Friday, 04/11/2011 08:50

Ministries urge changes to import, export tariff levels

Ministries, industrial sectors and associations have proposed several changes to a draft on export and import tariffs for next year.

The Price Management Department under the Ministry of Finance said that due to increased world petrol prices, Viet Nam's fuel import tax had been held at 0-5 per cent.

The department added that the proposed fuel import tax rate of 0 to 5 per cent set for the next year would be lower than the 40 per cent rate as required by the World Trade Organisation (WTO) from 2012.

Therefore, it was suggested that next year's rate be calculated based on national commitment to the WTO.

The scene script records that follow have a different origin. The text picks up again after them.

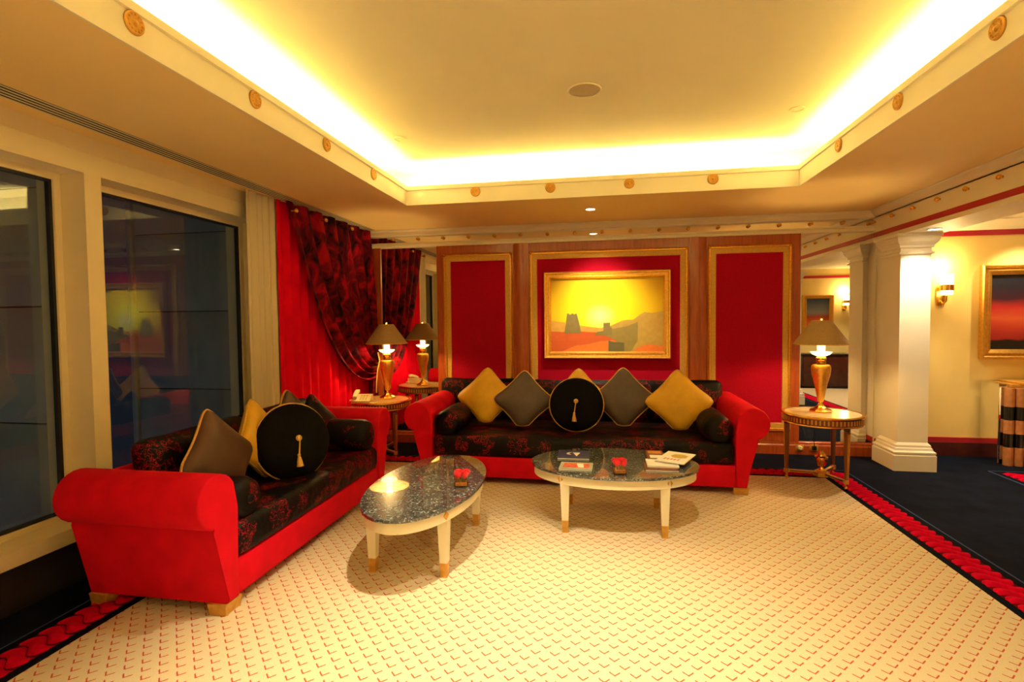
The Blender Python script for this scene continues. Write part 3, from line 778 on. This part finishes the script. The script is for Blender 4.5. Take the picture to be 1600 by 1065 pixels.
# ------------------------------------------------------------------ roses in glass cubes
def petal_mesh(r, h, a0, a1, tilt):
    bm = nb()
    def f(u, v):
        a = a0 + (a1 - a0) * u; k = math.sin(PI * u)
        rr = r * (.45 + .55 * math.sin(v * PI * .62)) * (1 + tilt * v * v)
        return (rr * math.cos(a), rr * math.sin(a), h * (v * (.78 + .22 * k)))
    return sheet(bm, f, 8, 5)
def rose_vase(loc, label):
    e = empty('rose_vase', loc, .2, label, 'vase')
    s, h, t = .042, .085, .004
    bm = nb(); box(bm, -s, s, -s, s, 0, .008)
    for d in ((-s, s, -s, -s + t, .008, h), (-s, s, s - t, s, .008, h), (-s, -s + t, -s + t, s - t, .008, h), (s - t, s, -s + t, s - t, .008, h)): box(bm, *d)
    obj('glass_cube', bm, 'vaseglass', e)
    bx('water', (-s + t, s - t, -s + t, s - t, .009, .030), 'water', e)
    bm = nb()
    for k in range(12):
        a = k * 2.4; r = .012 + .022 * ((k * 7) % 10) / 10; x, y = r * math.cos(a), r * math.sin(a)
        tube(bm, [(x * .5, y * .5, .012), (x, y, .05), (x, y, .082)], .0025, 5)
    obj('stems', bm, 'leaf', e)
    for i, (x, y) in enumerate(((-.026, -.024), (.026, -.022), (-.024, .026), (.028, .026), (.0, .002))):
        ro = empty('rose', (x, y, .058 + (.006 if i == 4 else 0))); ro.parent = e; ro.rotation_euler = (y * 5, -x * 5, i)
        for ring, (r, hh, n, tl) in enumerate(((.010, .046, 2, 0.0), (.016, .046, 3, .03), (.022, .044, 4, .08), (.026, .038, 5, .14))):
            for k in range(n):
                a = 2 * PI * k / n + ring * .7
                obj('petal', petal_mesh(r, hh, a - PI / n * 1.25, a + PI / n * 1.25, tl), 'rose', ro, 80)
    return e
rose_vase((-.93, 3.36, TZ), 'glass cube of red roses on the table beside the shorter sofa')
rose_vase((.112, 3.79, TZ), 'glass cube of red roses on the table with magazines')

# ------------------------------------------------------------------ magazines
def book(name, cx, cy, z, wx, wy, h, rz, cover, label, cat, page='paper'):
    e = empty(name, (cx, cy, z), rz, label, cat)
    bx('pages', (-wx / 2 + .002, wx / 2 - .002, -wy / 2 + .002, wy / 2 - .002, .0015, h - .0015), page, e)
    bm = nb(); box(bm, -wx / 2, wx / 2, -wy / 2, wy / 2, 0, .0015); box(bm, -wx / 2, wx / 2, -wy / 2, wy / 2, h - .0015, h); box(bm, -wx / 2, -wx / 2 + .002, -wy / 2, wy / 2, .0015, h - .0015)
    obj('cover', bm, cover, e)
    return e, h
def flatpoly(name, pts, z, mat, parent): return obj(name, prism(nb(), pts, lambda a, b, t: (a, b, t), z, z + .0012), mat, parent)
e, h = book('magazine', -.235, 4.235, TZ, .25, .25, .012, .02, 'bookblue', 'navy magazine with a white emblem on the far side of the table', 'magazine')
flatpoly('emblem', [(-.01, .05), (.05, .05), (.025, -.06)], h, 'paper', e); flatpoly('emblem', [(-.045, .05), (-.02, .06), (-.04, .02), (-.02, -.02), (-.05, -.01), (-.06, .02)], h, 'paper', e)
e, h = book('magazine', -.20, 3.91, TZ, .24, .19, .010, -.03, 'greyprint', 'pale magazine with a red printed cover near the front edge of the table', 'magazine')
flatpoly('cover_print', [(-.095, -.055), (.095, -.055), (.10, .06), (-.09, .06)], h, 'redprint', e); flatpoly('cover_print', [(.02, -.05), (.06, -.05), (.05, .05), (.0, .05)], h + .0012, 'paper', e)
e, h = book('magazine', .415, 3.965, TZ, .235, .20, .012, .0, 'bookbrown', 'lowest magazine with a dark red cover in the stack by the roses', 'magazine')
e, h2 = book('magazine', .43, 4.03, TZ + .012, .225, .20, .011, .0, 'paper', 'middle white magazine in the stack by the roses', 'magazine')
e, h3 = book('magazine', .40, 4.24, TZ, .13, .26, .030, .0, 'bookbrown', 'small picture book with brown cover behind the stack', 'book')
flatpoly('cover_print', [(-.045, -.11), (.05, -.11), (.05, -.02), (-.045, -.02)], h3, 'paper', e); flatpoly('cover_print', [(-.05, .02), (.05, .02), (.05, .11), (-.05, .11)], h3, 'copper', e)
e, h4 = book('brochure', .545, 4.15, TZ + .030, .215, .33, .006, -.42, 'paper', 'white brochure with a gold crest lying askew on top of the stack', 'brochure')
flatpoly('crest', [(.06 * math.cos(a * PI / 8) + (.012 if a % 2 else 0) + .01, .04 + .06 * math.sin(a * PI / 8)) for a in range(16)], h4, 'goldprint', e)
for k in range(5): flatpoly('cover_lettering', [(-.07 + .025 * k, -.09), (-.058 + .025 * k, -.09), (-.052 + .025 * k, -.05 - .01 * (k % 2)), (-.064 + .025 * k, -.05)], h4, 'redprint', e)

# ================================================================== SIDE TABLES AND LAMPS
ST = .655
def side_table(loc, rz, label):
    e = empty('side_table', loc, rz, label, 'side table')
    R = .345
    obj('marble_top', lathe(nb(), [(0, ST - .012), (R - .03, ST - .012), (R - .03, ST - .002), (0, ST - .002)], 48), 'marble', e, 40)
    obj('gold_rim', lathe(nb(), [(R - .03, ST - .02), (R, ST - .02), (R + .006, ST - .010), (R, ST), (R - .022, ST + .002), (R - .03, ST - .001)], 48, close=False), 'gold', e, 40)
    ap = obj('apron', lathe(nb(), [(R - .045, ST - .085), (R - .012, ST - .085), (R - .006, ST - .08), (R - .012, ST - .075), (R - .014, ST - .022), (R - .045, ST - .022)], 48), 'apronwood', e, 40)
    for k in range(64):
        a = 2 * PI * k / 64
        bx('flute', (R - .016, R - .010, -.0065, .0065, ST - .070, ST - .028), 'goldleaf', ap, rot=(0, 0, a))
    obj('apron_bead', lathe(nb(), [(R - .012, ST - .092), (R - .004, ST - .09), (R - .002, ST - .085), (R - .006, ST - .079), (R - .014, ST - .079)], 48, close=False), 'gold', e, 40)
    for k in range(3):
        a = 2 * PI * k / 3; x, y = (R - .05) * math.cos(a), (R - .05) * math.sin(a)
        lg = empty('leg', (x, y, 0), a); lg.parent = e
        obj('leg_post', lathe(nb(), [(.016, .075), (.017, .10), (.026, ST - .14), (.026, ST - .125)], 8), 'tablewood', lg, 25)
        obj('leg_block', lathe(nb(), [(.020, ST - .125), (.028, ST - .12), (.026, ST - .10), (.030, ST - .085)], 12), 'bronze', lg, 30)
        obj('gold_collar', lathe(nb(), [(.018, .06), (.026, .064), (.026, .098), (.018, .104)], 4), 'goldleaf', lg, 30)
        obj('foot', lathe(nb(), [(.010, 0), (.015, .012), (.017, .03), (.012, .04), (.016, .06)], 12), 'gold', lg, 40)
        for s in (-1, 0, 1):
            tube_b = tube(nb(), [(.024 + .002, s * .010, ST - .145), (.015, s * .007, .11)], .0026, 5)
            obj('gold_reed', tube_b, 'goldleaf', lg, 40)
        d = empty('stretcher', (0, 0, 0), a); d.parent = e
        bx('rail', (.03, R - .06, -.013, .013, .070, .092), 'goldleaf', d); bx('rail_inset', (.05, R - .08, -.0145, .0145, .076, .086), 'bronze', d)
    u = empty('urn', (0, 0, -.032)); u.parent = e; u.scale = (1.3, 1.3, 1.3)
    obj('urn_plinth', lathe(nb(), [(.055, .066), (.055, .094), (.035, .10), (.035, .108)], 6), 'goldleaf', u, 30)
    obj('urn_body', lathe(nb(), [(.022, .108), (.012, .125), (.012, .135), (.03, .15), (.042, .185), (.040, .20), (.044, .205), (.030, .212), (.026, .225), (.012, .24), (.010, .25), (.0, .258)], 20), 'gold', u, 40)
    for s in (-1, 1): obj('urn_handle', tube(nb(), [(s * .03, 0, .155), (s * .055, 0, .15), (s * .068, 0, .18), (s * .058, 0, .21), (s * .042, 0, .205)], .006, 6), 'gold', u, 40)
    return e
STR = (2.03, 5.36); STL = (-2.53, 5.72)
side_table((*STR, 0), math.radians(50), 'round gilded side table with marble top beside the column')
side_table((*STL, 0), math.radians(-35), 'round gilded side table with marble top in the curtain corner')
def lamp(x, y, label):
    e = empty('table_lamp', (x, y, ST), 0, label, 'lamp')
    obj('base', lathe(nb(), [(.0, .0), (.098, .0), (.098, .014), (.085, .024), (.06, .034), (.035, .055), (.020, .078), (.018, .09)], 8), 'gold', e, 25)
    obj('vase_body', lathe(nb(), [(.018, .09), (.026, .10), (.034, .15), (.055, .26), (.078, .35), (.084, .41), (.080, .435), (.070, .445), (.03, .448)], 32), 'goldmatt', e, 40)
    obj('neck', lathe(nb(), [(.03, .448), (.042, .455), (.042, .475), (.030, .48), (.044, .492), (.046, .51), (.034, .522), (.022, .525)], 24), 'gold', e, 40)
    obj('drip_cup', lathe(nb(), [(.022, .525), (.045, .53), (.075, .545), (.092, .566), (.086, .566), (.06, .55), (.03, .543)], 28), 'bulb', e, 40)
    obj('candle_tube', lathe(nb(), [(.033, .540), (.034, .66), (.0, .66)], 20), 'bulb', e, 40)
    bm = lathe(nb(), [(.232, .640), (.236, .645), (.082, .862), (.078, .862)], 40, close=False); obj('shade', bm, 'shade', e, 40)
    obj('shade_rim', lathe(nb(), [(.228, .636), (.238, .636), (.238, .646), (.228, .646)], 40, close=False), 'cord', e, 40)
    obj('harp', tube(nb(), [(0, 0, .66), (0, 0, .872)], .006, 8), 'gold', e)
    bm = nb()
    for k in range(3): tube(bm, [(0, 0, .86), (.08 * math.cos(2 * PI * k / 3), .08 * math.sin(2 * PI * k / 3), .86)], .003, 5)
    obj('spider', bm, 'gold', e)
    obj('finial', lathe(nb(), [(.008, .868), (.014, .874), (.012, .884), (.0, .892)], 14), 'gold', e, 40)
    point('lamp_bulb', (0, 0, .72), LAMP_W, (1, .66, .24), .035, e)
    return e
lamp(2.03, 5.40, 'gold urn table lamp with brown cone shade by the column')
lamp(-2.48, 5.80, 'gold urn table lamp with brown cone shade in the curtain corner')

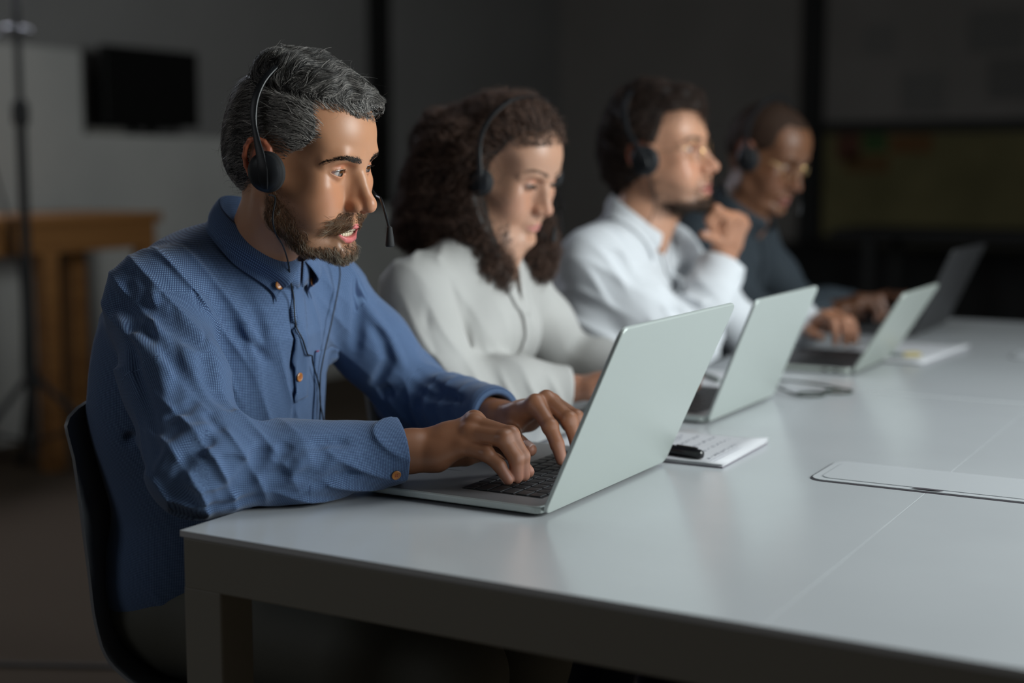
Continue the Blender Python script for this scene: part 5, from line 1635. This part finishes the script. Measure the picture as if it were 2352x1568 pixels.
def brows(H, hp, skin, parent, mat, col, thick=1.0, n=700, arch=0.0):
    V, Q = skin; N = vnormals(V, Q); A = varea(V, Q); L = H.inv(V); x, y, z = L.T; ay = np.abs(y)
    arc = .0165 + arch * .004 + (.0065 + .003 * arch) * np.clip((ay - .010) / .026, 0, 1) - .010 * np.clip((ay - .038) / .02, 0, 1) ** 1.5
    wid = thick * np.interp(ay, [.008, .013, .03, .05, .056], [.0, .0036, .0030, .0014, 0])
    we = A * (np.abs(z - arc) < wid) * (x > .055)
    def eflow(Pt, nr):
        l = H.inv(Pt); return np.stack([0 * l[:, 1], np.sign(l[:, 1]), np.interp(np.abs(l[:, 1]), [.008, .02, .035, .05], [.9, .35, -.1, -.45])], 1) @ H.M.T
    groom(near_prims(hp, V[we > 0]), V, N, we, n, eflow, lambda v: np.full(len(v), .008), 3, lambda v: np.full(len(v), .001), .0004, lambda v, g: g.uniform(.6, 1.3, len(v))[:, None] * np.array(col), 'eyebrow', parent, mat, noise=.15, seed=7)

def hair_volume(H, prims, region, parent, mat, base_col, strand_col, n, length, flow, lift, rad, curl=None, h=.0035, seed=1, shrink=.003, noise=.3, steps=8, label=None, soft=.004):
    s = H.s
    def reg(p): return -(region(((p - H.O.astype(F32)) @ H.M.astype(F32)) / F32(s)) - soft).astype(F32) * F32(s)
    R_ = Prim(reg, H.p(0, 0, 0), .35, 'i', .006)
    shr = [Prim(lambda p, q=q: q.fn(p) + F32(shrink), q.c, q.rad, q.op, q.k) if q.op == 'u' else q for q in prims] + [R_]
    Vb, Qb = surface(shr, h); Vb = relax(Vb, Qb, 2); me = mesh_of('hair', Vb, Qb); set_tint(me, np.tile(base_col, (len(Vb), 1)))
    hair = link_mesh('hair', me, mat, parent)
    if label: hair['label'] = label
    V, Q = surface(prims, .005); N = vnormals(V, Q); A = varea(V, Q); w = A * (region(H.inv(V)) > -.003)
    c = np.array(strand_col)
    def tint(Vr, g):
        v = g.uniform(0, 1, len(Vr))[:, None]; return c[0] * (1 - v) + c[1] * v
    groom(prims, V, N, w, n, flow, length, steps, lift, rad, tint, 'hair_strands', hair, mat, noise=noise, seed=seed, curl=curl)
    return hair

def simple_shirt(parent, P, mat, label, name='shirt', h=.0035, chs=None, uv=True):
    V, Q = surface(P, h); V = relax(V, Q, 2, .45); me = mesh_of(name, V, Q); set_uv(me, V[:, 1:3])
    o = link_mesh(name, me, mat, parent); o['label'] = label; return o, [q for q in P if q.op in 'ua']

def table_cut_prim():
    def fn(p):
        q = np.abs(p - np.array([.7, 1.4, .70], F32)) - np.array([.698, 1.42, .0415], F32)
        return np.sqrt((np.maximum(q, 0) ** 2).sum(1)) + np.minimum(q.max(1), 0)
    return Prim(fn, (.7, 1.4, .70), 1.7, 's', .006)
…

Meanwhile, the Viet Nam Cement Industry Corporation (VINCEM) said that an import tax rate of 15 per cent based on clinker for 2012 would be too low, causing an adverse impact on domestic producers. As a result, the corporation requested a higher tax level be implemented to help revive the local sector.

However, VINCEM also asked that a zero tax rate be applied in promotion of cement exports in order to help reduce existing stockpiles.

The Viet Nam Rubber Association meanwhile requested a higher import tax rate of 20 per cent to replace the proposed 10 per cent rate for automobile tyres coded 4011.62.10, 4011.63.10 and 4011.92.10 as they could be produced by domestic manufacturers.

The Ministry of Culture, Sports and Tourism in turn said that black-and-white film coded 0372.97.10 should enjoy a zero tax rate, due to it being used for archival purposes only, without affecting tax revenues.

As for compact discs and tapes coded 8523, the ministry requested a high tax rate be applied to prevent pirated imports.

Since last month, the Ministry of Finance, having gathered recommendations on its new import/export tariffs draft, said that changes would not significantly impact exports.

The draft has called for import taxes based on more than 1,000 items be cut in accordance with WTO commitment.

Corporate income taxes may decline

The National Assembly's financial and budget committee is to propose cutting corporate income tax to 20 per cent during 2012/2013 from the present 25.

Phung Quoc Hien, committee head, told Sai Gon Tiep Thi ( Sai Gon Marketing) newspaper that the proposed tax rate might be lower than in other regional countries.

Additionally, struggling enterprises would enjoy corporate income tax exemptions as an incentive to attract investment, Hien said, adding that while businesses had faced many challenges due to economic instability, tax revenues were expected to increase against last year.

The Ministry of Planning and Investment has predicted that tax related income would increase by 16.7 per cent to VND612 trillion (US$29.3 billion) year-on-year.

Next year, though the domestic economy would still face certain difficulties, the Government had optimistic budget expectations based on taxes derived from the real estate and mineral mining sectors, Hien said. Curbing smuggling would also contribute to funds, he noted.